Tennis courts damaged by developer 

Club lands at the centre of concern over bed units

A bid to build temporary employee housing near the Whistler Racquet Club left three of the facility's outdoor courts damaged, the RMOW confirmed in an email this week.

The damage was the result of the installation of a crane before the Games, as developer Alvaro Ponce de Leon attempted to drum up support for the Whistler Workforce temporary housing project. The project would have included up to 420 beds for resort employees. The venture failed with a lack of interest on the part of local businesses, and the crane was removed before the start of the Games in February.

Ponce de Leon had to post a bond with the municipality to erect the crane on site, and that bond was returned without knowledge of the damage.

According to Bill Brown, acting manager of community life, "The bond was returned once all of Mr. Ponce de Leon's chattels were removed from the site. The RMOW was not aware of the damage until after the bond was returned."

The municipality is working with Holborn, which owns the site, on the issue. Pique asked what the extent of the damage was, how much it would cost to repair and what Ponce de Leon's responsibilities are to make restitution, but did not receive a reply by press time.

This is the second time the tennis club has been in the news recently. Members of the Whistler Tennis Association are upset that Holborn has cut hours of operation, raised prices and allowed the maintenance of the facility to slide. Holborn is currently responsible for operating the club as a community amenity after purchasing the property - and obligations - from the previous owner, Park Georgia. However, council admitted on Tuesday that they don't have the power to compel Holborn to operate the club to a higher standard.

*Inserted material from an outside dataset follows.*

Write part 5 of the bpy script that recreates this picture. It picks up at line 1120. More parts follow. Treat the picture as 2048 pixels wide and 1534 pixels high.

The land was originally zoned as RR1, which would have allowed for the construction of a few homes, when Park Georgia put forward a proposal to build a world-class tennis facility on the site in exchange for bed units. At the time the RMOW was exchanging bed units for tourist amenities, opening the door for the Fairmont Chateau Whistler and Nicklaus North developments.

The Park Georgia proposal included a hotel that was never built. The current tennis facility with a heated bubble was only supposed to be a temporary facility until the development went ahead.

Holborn, which purchased the property for $27 million, has gone as far as third reading to rezone the property as residential, with duplexes, townhomes and condos instead of a hotel, as well as seniors housing and an $18 million tennis and fitness facility. With the economic crisis in 2008 curbing demand for real estate, Holborn never put the proposal forward for fourth reading - something that would have triggered deadlines for construction of the first phase of housing and the tennis/fitness facility.